• _Directions_
Set down the listing below verbatim, but only from its first line through the line containing "scene.camera = cam".

• _Collected material_

►

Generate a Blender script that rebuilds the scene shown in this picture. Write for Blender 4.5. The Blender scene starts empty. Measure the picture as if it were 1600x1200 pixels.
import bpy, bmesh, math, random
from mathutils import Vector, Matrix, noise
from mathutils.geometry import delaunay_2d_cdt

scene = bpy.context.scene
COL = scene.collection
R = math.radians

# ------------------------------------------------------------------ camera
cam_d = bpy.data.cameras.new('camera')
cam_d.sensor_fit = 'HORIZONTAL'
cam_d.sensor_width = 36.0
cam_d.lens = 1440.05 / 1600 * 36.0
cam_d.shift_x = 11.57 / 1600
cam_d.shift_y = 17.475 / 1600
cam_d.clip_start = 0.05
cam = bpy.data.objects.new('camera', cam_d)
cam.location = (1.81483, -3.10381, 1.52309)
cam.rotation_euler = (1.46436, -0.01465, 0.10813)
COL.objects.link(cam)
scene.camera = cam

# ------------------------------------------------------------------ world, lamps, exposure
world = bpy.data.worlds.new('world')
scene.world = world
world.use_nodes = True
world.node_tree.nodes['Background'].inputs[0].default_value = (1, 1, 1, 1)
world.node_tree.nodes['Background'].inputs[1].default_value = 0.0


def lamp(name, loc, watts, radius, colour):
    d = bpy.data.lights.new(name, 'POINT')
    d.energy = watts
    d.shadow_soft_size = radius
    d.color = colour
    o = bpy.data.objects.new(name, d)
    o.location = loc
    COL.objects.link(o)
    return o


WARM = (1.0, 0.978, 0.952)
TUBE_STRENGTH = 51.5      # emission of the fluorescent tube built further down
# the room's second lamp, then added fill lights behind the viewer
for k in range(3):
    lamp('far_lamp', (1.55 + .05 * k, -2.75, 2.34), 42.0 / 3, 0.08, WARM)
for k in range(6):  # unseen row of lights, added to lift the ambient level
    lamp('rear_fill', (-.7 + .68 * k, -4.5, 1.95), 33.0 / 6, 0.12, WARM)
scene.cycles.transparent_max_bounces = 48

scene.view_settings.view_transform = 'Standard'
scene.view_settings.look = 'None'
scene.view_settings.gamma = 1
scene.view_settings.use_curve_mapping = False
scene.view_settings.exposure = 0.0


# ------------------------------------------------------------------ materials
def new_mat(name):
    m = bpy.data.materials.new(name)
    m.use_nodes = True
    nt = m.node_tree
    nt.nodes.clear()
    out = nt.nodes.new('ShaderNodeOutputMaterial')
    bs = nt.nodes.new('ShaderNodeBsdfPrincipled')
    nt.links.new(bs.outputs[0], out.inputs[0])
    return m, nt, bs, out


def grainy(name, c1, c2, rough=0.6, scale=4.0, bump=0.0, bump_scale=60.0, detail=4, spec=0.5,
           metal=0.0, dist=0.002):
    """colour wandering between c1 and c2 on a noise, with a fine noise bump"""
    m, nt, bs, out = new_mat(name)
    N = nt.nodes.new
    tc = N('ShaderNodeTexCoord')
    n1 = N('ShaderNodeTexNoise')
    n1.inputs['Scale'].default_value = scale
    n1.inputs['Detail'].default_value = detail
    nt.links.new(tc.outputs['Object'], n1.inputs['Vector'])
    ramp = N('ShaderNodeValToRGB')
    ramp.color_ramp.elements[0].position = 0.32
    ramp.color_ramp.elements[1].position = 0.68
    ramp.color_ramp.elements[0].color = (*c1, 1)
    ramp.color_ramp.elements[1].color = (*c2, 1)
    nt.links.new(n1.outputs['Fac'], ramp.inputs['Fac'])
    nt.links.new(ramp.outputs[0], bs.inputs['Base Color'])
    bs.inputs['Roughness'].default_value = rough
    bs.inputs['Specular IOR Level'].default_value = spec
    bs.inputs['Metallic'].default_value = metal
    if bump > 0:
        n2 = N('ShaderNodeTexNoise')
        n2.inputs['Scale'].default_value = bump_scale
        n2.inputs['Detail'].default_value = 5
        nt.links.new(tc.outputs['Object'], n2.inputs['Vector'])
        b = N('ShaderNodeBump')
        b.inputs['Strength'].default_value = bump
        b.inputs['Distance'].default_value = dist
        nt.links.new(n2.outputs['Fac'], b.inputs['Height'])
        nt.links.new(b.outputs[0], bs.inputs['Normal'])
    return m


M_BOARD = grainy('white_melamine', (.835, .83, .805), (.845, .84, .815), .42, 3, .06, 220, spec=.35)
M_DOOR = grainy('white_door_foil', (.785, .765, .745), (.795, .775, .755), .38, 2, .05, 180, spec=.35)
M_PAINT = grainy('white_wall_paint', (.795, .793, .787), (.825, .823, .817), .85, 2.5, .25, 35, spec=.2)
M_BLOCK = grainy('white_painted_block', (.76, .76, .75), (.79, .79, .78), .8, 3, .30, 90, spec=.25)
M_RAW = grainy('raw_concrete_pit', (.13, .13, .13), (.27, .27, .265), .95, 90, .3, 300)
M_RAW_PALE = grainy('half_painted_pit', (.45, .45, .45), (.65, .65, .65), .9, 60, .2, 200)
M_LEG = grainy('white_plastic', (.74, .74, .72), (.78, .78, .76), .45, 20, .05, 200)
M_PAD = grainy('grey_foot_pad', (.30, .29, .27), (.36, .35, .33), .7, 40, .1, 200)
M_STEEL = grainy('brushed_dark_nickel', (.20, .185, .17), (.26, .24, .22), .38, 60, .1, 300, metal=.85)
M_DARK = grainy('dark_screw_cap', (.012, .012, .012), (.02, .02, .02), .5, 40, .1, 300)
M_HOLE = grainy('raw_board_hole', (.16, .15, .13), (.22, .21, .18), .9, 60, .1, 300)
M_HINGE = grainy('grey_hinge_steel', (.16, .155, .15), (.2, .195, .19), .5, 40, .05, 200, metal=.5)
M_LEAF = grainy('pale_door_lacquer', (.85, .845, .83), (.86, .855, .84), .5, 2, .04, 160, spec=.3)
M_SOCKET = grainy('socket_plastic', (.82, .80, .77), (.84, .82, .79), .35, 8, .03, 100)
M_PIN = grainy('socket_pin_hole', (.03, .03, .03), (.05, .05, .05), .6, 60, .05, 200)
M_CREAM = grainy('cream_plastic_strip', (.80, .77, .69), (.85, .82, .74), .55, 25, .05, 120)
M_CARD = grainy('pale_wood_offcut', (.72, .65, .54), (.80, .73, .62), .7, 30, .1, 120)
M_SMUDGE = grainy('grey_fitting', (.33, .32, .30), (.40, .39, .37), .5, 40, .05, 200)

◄

• _Correct answer_
Generate a Blender script that rebuilds the scene shown in this picture. Write for Blender 4.5. The Blender scene starts empty. Measure the picture as if it were 1600x1200 pixels.
import bpy, bmesh, math, random
from mathutils import Vector, Matrix, noise
from mathutils.geometry import delaunay_2d_cdt

scene = bpy.context.scene
COL = scene.collection
R = math.radians

# ------------------------------------------------------------------ camera
cam_d = bpy.data.cameras.new('camera')
cam_d.sensor_fit = 'HORIZONTAL'
cam_d.sensor_width = 36.0
cam_d.lens = 1440.05 / 1600 * 36.0
cam_d.shift_x = 11.57 / 1600
cam_d.shift_y = 17.475 / 1600
cam_d.clip_start = 0.05
cam = bpy.data.objects.new('camera', cam_d)
cam.location = (1.81483, -3.10381, 1.52309)
cam.rotation_euler = (1.46436, -0.01465, 0.10813)
COL.objects.link(cam)
scene.camera = cam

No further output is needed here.